Robert Brinker is best known for his linear abstractions. The layered compositions of those paintings and collages introduces the illusion of three-dimensionality, with different-colored arrangements of shapes appearing to occupy different levels of imagined space that step back from the picture plane. But the works on display at Michael Warren are a distinct departure from those previous efforts, most obviously because they concern representational imagery. Each piece has two: One, conveyed by the overall shape, is a Chinese-style dragon; the other is a collage of images sourced from racy cheesecake magazines or album covers or other kinds of mass-printed photos.

The origin of these dragons goes back to 2007, when Brinker participated in an exhibition in Beijing sponsored by Alfred University, where he displayed pieces that employed the traditional Chinese folk-art method of paper-cutting. In that craft, which dates back centuries, a piece of paper is cut so that when the artisan is finished, the paper takes on some kind of shape. Brinker had already been collecting Chinese examples of the art form, gathering up depictions of flowers, warriors, vases and dragons. For his own first efforts, he used the familiar chrysanthemum form. Brinker introduced something new to the medium, however; the paper he used was not a blank sheet — the classic Chinese material — but instead sheets from old magazines.
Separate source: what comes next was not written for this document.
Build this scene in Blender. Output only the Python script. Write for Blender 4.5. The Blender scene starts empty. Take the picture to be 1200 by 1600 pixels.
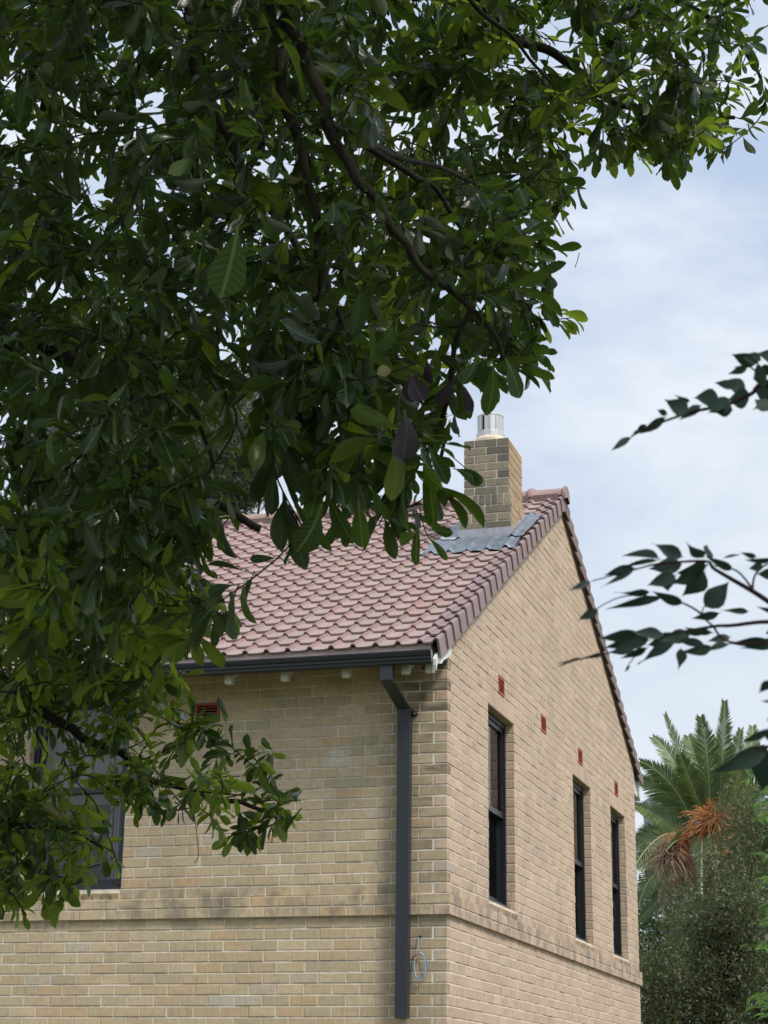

At times he appropriated pornographic photos — but he cut away many of the most X-rated parts of the pictures through the piercings that are a consequence of the paper-cutting process.

The new dragons at Michael Warren are elaborately shaped, and the pieces made even more visually complex by the density and color of the found imagery that covers them. This leads to an interesting dichotomy: At first the dragon comes into view, and it’s only after you look more carefully that the adult subject matter emerges. The magazine pages that Brinker decorates with the dragon cuts are necessarily small, so after making the cut-paper dragons, he has them scanned and enlarged and then printed onto sheets of high-quality paper. To create the finished pieces, Brinker cuts the dragons out from the sheets of paper on which they’ve been printed, and then mounts them so that they stand out from either a background sheet or, in the case of the largest works, the wall itself.
This mashup of charming Chinese traditions and the lowest of America’s lowbrow excesses creates a striking combination — and what's definitely an original approach. Also interesting is the way Brinker's pieces turn the typical relationship between contemporary Chinese and American art upside down. It can be argued that contemporary art being done in China marks a continuation of ideas that initially came out of American sources — but Brinker’s porno-dragons return the favor.